2009年、ミュージック・マガジン誌は創刊40周年を記念して「アルバム・ランキング・ベスト200」なる企画を行いました。1969年から2008年の間に発表された作品の中からオールタイム・ベスト200を決めようという野心的な企画です。

 当然1位はビートルズでしたが、続いてニール・ヤング、トーキング・ヘッズ、スライ&ザ・ファミリー・ストーンとなるところがMM誌らしい。

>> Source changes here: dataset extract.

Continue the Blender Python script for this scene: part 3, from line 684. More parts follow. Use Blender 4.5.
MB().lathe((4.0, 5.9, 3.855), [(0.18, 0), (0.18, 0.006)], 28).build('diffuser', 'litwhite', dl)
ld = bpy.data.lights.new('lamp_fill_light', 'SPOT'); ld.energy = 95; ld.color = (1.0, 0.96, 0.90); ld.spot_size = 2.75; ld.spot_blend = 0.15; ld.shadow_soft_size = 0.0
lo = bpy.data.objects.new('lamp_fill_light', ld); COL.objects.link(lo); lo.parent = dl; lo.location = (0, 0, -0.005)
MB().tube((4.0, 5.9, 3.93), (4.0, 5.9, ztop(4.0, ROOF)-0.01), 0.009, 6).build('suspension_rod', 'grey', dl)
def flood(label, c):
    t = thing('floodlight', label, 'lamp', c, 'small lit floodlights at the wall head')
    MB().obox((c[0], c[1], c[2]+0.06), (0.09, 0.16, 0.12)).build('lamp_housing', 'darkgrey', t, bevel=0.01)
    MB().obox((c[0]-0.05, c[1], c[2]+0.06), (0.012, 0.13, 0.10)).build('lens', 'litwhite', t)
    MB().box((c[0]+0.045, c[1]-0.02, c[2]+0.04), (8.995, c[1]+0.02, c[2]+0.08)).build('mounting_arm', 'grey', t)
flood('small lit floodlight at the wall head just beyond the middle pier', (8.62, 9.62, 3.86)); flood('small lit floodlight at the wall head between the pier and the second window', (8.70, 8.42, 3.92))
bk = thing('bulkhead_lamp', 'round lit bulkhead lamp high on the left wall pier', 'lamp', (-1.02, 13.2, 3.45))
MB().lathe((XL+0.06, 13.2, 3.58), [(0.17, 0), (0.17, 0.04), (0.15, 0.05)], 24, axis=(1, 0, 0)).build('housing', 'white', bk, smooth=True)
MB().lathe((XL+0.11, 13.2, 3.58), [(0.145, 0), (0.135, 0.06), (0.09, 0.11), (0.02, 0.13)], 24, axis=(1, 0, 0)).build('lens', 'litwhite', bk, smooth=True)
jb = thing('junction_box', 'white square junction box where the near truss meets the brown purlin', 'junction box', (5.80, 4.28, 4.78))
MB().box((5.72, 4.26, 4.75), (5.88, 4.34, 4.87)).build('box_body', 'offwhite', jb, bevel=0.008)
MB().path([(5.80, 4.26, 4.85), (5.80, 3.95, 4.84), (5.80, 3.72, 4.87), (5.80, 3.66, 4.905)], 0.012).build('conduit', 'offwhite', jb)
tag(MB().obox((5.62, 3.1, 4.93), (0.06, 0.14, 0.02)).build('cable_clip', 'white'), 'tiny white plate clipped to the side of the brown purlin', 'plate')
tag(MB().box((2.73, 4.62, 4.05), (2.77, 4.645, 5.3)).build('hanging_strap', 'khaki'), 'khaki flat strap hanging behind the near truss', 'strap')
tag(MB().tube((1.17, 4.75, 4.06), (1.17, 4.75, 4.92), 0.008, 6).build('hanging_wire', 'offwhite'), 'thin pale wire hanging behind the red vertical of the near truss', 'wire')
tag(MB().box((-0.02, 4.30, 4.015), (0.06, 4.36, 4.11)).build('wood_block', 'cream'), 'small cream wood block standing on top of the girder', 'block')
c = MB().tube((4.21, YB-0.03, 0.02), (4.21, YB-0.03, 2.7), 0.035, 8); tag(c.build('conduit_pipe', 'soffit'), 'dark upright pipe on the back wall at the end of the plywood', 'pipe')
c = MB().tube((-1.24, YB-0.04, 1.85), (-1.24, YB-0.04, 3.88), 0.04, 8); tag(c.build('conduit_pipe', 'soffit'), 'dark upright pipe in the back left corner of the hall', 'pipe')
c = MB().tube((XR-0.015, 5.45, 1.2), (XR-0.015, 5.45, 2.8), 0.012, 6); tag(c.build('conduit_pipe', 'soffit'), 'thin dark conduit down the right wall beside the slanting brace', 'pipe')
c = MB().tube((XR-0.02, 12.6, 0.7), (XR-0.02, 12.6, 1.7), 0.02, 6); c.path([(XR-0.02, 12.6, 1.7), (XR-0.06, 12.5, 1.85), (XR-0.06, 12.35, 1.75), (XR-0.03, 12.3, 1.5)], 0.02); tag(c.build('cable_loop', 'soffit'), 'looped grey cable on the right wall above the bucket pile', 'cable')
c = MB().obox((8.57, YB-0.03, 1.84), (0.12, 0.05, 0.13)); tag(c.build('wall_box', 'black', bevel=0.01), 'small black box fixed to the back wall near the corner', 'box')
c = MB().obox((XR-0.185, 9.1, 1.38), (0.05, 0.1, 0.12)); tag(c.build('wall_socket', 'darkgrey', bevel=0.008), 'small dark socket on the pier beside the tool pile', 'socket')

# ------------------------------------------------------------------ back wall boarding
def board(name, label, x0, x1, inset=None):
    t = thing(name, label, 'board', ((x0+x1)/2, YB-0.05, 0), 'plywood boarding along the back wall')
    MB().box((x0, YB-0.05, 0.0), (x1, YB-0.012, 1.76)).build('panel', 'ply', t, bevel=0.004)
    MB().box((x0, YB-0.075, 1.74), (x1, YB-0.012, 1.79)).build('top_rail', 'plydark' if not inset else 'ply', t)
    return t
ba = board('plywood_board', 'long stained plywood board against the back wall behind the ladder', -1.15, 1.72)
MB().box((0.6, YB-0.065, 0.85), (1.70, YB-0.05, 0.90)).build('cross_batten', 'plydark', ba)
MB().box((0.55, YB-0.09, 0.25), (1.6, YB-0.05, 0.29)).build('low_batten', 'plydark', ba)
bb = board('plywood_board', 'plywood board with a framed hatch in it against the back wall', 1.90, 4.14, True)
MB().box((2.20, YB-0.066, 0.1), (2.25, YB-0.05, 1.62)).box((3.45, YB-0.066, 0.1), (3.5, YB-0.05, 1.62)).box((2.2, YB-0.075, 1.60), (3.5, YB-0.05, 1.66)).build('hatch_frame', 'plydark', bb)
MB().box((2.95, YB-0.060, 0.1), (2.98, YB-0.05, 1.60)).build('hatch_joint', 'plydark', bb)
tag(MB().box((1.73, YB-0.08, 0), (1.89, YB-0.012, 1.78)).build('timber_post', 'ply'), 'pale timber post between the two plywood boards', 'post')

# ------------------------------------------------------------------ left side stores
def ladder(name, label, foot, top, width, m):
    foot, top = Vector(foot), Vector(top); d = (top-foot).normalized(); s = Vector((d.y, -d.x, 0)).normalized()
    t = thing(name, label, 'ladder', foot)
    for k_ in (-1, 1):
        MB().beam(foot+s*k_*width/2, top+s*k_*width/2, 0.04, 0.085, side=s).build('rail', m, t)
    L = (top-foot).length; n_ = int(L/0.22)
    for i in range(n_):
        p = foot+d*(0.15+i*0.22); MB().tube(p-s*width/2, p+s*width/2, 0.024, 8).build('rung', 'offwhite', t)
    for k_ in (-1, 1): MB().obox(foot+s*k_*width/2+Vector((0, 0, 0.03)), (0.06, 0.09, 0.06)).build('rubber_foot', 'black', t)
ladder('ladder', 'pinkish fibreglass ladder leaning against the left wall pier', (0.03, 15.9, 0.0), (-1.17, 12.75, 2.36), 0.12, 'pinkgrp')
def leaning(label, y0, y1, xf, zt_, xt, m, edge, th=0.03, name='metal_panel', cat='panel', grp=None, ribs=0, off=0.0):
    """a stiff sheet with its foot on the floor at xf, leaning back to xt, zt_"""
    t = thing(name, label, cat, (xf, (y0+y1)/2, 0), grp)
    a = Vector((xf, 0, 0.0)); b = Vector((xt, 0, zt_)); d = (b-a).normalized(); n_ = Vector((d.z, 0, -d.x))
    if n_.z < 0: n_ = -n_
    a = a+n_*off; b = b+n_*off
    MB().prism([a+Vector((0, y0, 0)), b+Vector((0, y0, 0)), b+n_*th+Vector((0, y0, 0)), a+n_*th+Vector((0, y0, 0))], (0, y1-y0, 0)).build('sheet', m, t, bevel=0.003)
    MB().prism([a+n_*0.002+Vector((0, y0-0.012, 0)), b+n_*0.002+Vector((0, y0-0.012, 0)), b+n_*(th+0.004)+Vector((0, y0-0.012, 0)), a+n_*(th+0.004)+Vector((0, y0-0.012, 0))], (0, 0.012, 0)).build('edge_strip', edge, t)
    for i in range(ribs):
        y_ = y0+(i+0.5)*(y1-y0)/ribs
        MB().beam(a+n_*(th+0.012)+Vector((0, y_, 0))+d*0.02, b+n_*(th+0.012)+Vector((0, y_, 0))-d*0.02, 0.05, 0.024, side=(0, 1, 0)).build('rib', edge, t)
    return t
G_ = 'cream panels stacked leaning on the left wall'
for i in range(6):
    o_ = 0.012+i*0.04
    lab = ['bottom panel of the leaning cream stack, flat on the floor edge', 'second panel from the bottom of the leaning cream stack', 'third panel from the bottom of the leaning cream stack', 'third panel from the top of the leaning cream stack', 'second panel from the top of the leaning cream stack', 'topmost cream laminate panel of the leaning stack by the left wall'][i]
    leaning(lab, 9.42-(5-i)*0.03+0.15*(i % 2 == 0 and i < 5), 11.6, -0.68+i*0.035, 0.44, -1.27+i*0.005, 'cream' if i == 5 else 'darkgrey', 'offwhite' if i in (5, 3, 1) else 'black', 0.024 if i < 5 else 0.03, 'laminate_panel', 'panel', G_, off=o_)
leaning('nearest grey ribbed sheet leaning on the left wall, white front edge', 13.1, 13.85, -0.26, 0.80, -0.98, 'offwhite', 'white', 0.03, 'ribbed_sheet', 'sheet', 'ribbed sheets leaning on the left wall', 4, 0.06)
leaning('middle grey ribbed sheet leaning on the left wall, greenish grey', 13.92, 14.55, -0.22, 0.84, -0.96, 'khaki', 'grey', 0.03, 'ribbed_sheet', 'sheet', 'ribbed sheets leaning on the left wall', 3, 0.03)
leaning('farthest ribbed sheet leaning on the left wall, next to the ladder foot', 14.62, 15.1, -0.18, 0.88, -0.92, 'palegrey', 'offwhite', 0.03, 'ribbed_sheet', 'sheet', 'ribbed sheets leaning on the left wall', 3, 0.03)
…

さらにらしさを決定づけたのが堂々5位にランクされたフェラ・クティの「ゾンビ」でした。

 そのことからも分かる通り、フェラ・クティの数々の名曲の中でも国際的に最も知られている曲と言えます。日本盤も比較的早い時期に発売されていますし、アフリカでも英米を始めとする西側諸国でも名作として人気が高いです。

 その理由の一つは1977年2月に起こったナイジェリア軍によるフェラ弾圧事件の引き金の一つがこの曲だったとされていることにあります。すでにフェラのカラクタ共和国は当局の弾圧を受けていましたが、今回は軍隊が動員された次元の違う事件でした。

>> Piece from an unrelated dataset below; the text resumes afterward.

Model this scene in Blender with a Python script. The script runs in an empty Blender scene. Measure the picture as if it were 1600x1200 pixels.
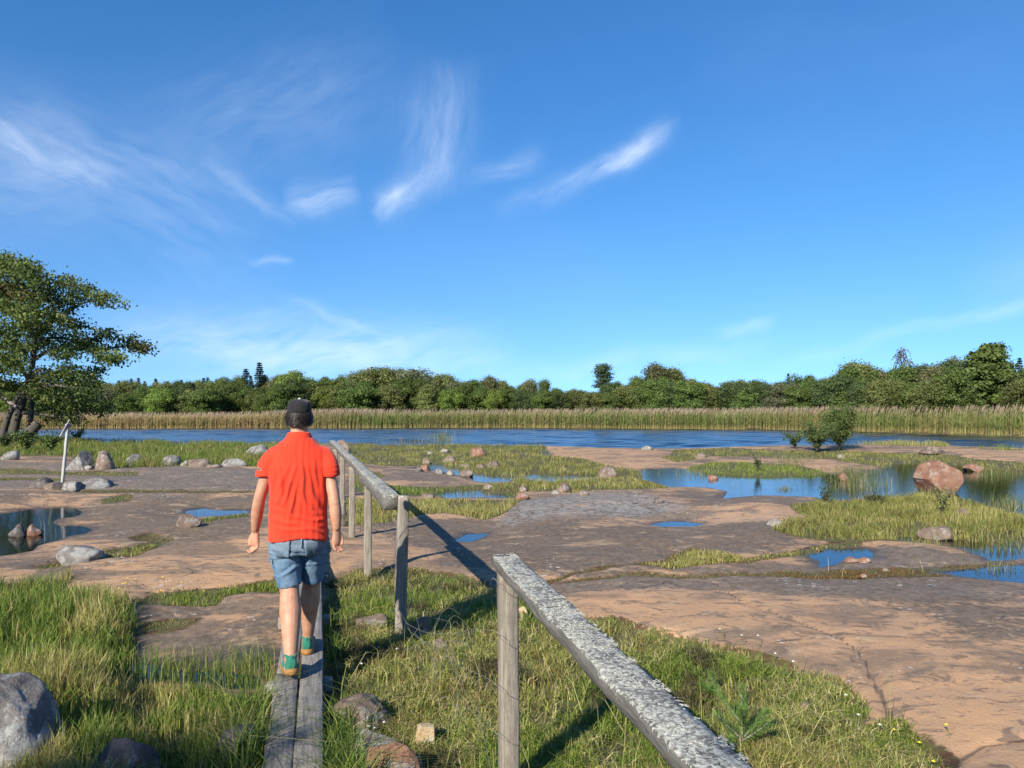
import bpy, math, random
import numpy as np
from mathutils import Vector, Matrix
rng = np.random.default_rng(7)
random.seed(7)
scene = bpy.context.scene
col = scene.collection
PI = math.pi
R = math.radians

# ------------------------------------------------------------------ camera
CAMZ, F, HZ = 1.95, 1200.0, 636.0          # eye height over the water, focal length and horizon row of the 1600 x 1200 photograph
PITCH = math.atan((HZ - 600) / F)
cam_d = bpy.data.cameras.new('camera')
cam_d.sensor_width = 36.0
cam_d.lens = 36.0 * F / 1600.0
cam_d.clip_start = 0.05
cam_d.clip_end = 5000
cam = bpy.data.objects.new('camera', cam_d)
col.objects.link(cam)
cam.location = (0, 0, CAMZ)
cam.rotation_euler = (PI / 2 + PITCH, 0, 0)
scene.camera = cam

# ------------------------------------------------------------------ light
SUN_EL, SUN_AZ = R(30.5), R(29)               # the light travels forward and to the right
L = Vector((math.sin(SUN_AZ) * math.cos(SUN_EL), math.cos(SUN_AZ) * math.cos(SUN_EL), -math.sin(SUN_EL)))
sun_d = bpy.data.lights.new('sun', 'SUN')
sun_d.energy = 5.0
sun_d.angle = R(0.5)
sun_d.color = (1.0, 0.93, 0.82)
sun = bpy.data.objects.new('sun', sun_d)
col.objects.link(sun)
sun.rotation_euler = L.to_track_quat('-Z', 'Y').to_euler()
sun.location = (-20, -30, 40)

scene.view_settings.view_transform = 'Standard'
scene.view_settings.look = 'None'
scene.view_settings.gamma = 1.0
scene.view_settings.exposure = 0.80
scene.cycles.use_denoising = True
scene.cycles.max_bounces = 8
scene.cycles.transparent_max_bounces = 12
scene.cycles.caustics_reflective = False
scene.cycles.caustics_refractive = False

world = bpy.data.worlds.new('World')
scene.world = world
world.use_nodes = True
world.cycles.sampling_method = 'MANUAL'
world.cycles.sample_map_resolution = 256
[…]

 実際にはナイジェリア政府が取り組んでいた音楽フェス、フェスタックへのフェラの参加拒否が大きかったようですが、この曲も大きな役割を果たしたでしょうし、国内事情よりもそちらの方が外国にいるものとしては事態がすんなりと飲み込めるというものです。

 「ゾンビ」の内容ですが、ジャケ写からも分かる通り、軍隊を揶揄したものになっています。ゾンビは何も考えずに命令に従うだけだと歌います。兵士のことをゾンビに例えていることは一目瞭然で、ナイジェリア政府を苛立たせたことは想像に難くありません。

 一方で、ガーナを始めとするアフリカの民には大いに人気を博した模様です。多くの国は軍部の影を感じながら政府が運営されていますから、快哉を叫んだ人々が多かった。それだけこの歌詞は普遍的なものです。

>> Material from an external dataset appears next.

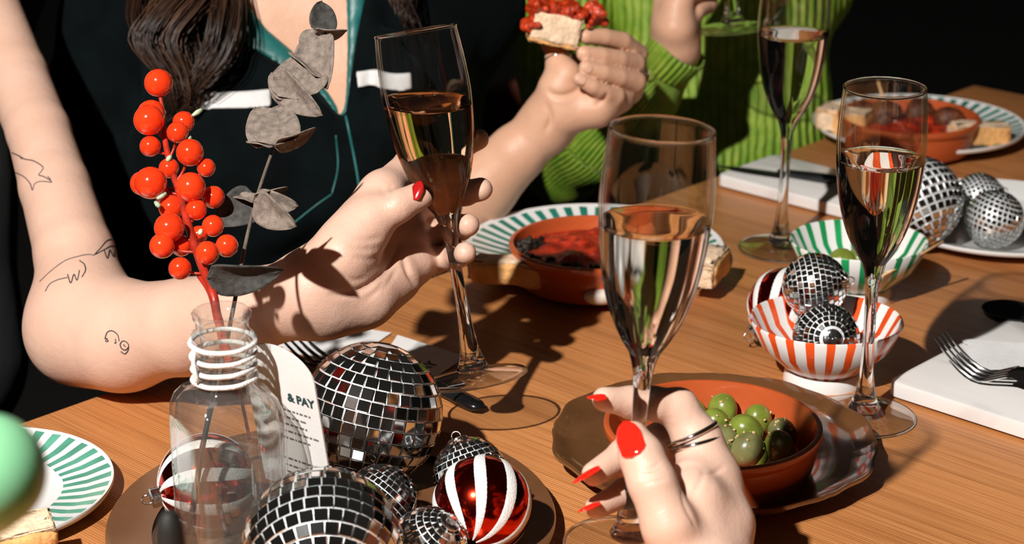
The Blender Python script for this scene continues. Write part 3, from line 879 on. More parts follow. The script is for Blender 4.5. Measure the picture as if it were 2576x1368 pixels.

 サウンドはいつもよりもテンポが速く、リズムも軽快です。フェラのサックス・ソロが冒頭に置かれており、ツンデ・ウィリアムスのトランペットのソロを経て、典型的なコール&レスポンスのボーカルが始まります。女声コーラスとの掛け合いはこれまた軽妙です。

 キャッチーな掛け声♪ジョロ・ジャラ・ジョロ♪は「左、右、左」という意味で、命令によってゾンビたちが右往左往する様を表現しています。このあたりの分かりやすさもヒットの一因だろうと思います。さすがはフェラです。

 カップリングの「ミスター・フォロー・フォロー」もナイジェリア社会を告発する内容です。こちらは「ゾンビ」に比べると粘っこいリズムを持ったいつものフェラ節です。ホーン陣の使われ方がよりアフロ・ビートらしい。

 ますます脂が乗ってきてパワフルさが増してきています。それ故にやや異彩を放つ「ゾンビ」が生まれ、その軽快さがよりナイジェリア政府を恐れさせたのは間違いないでしょう。フェラ史上欠くことができない必聴盤です。力が漲っています。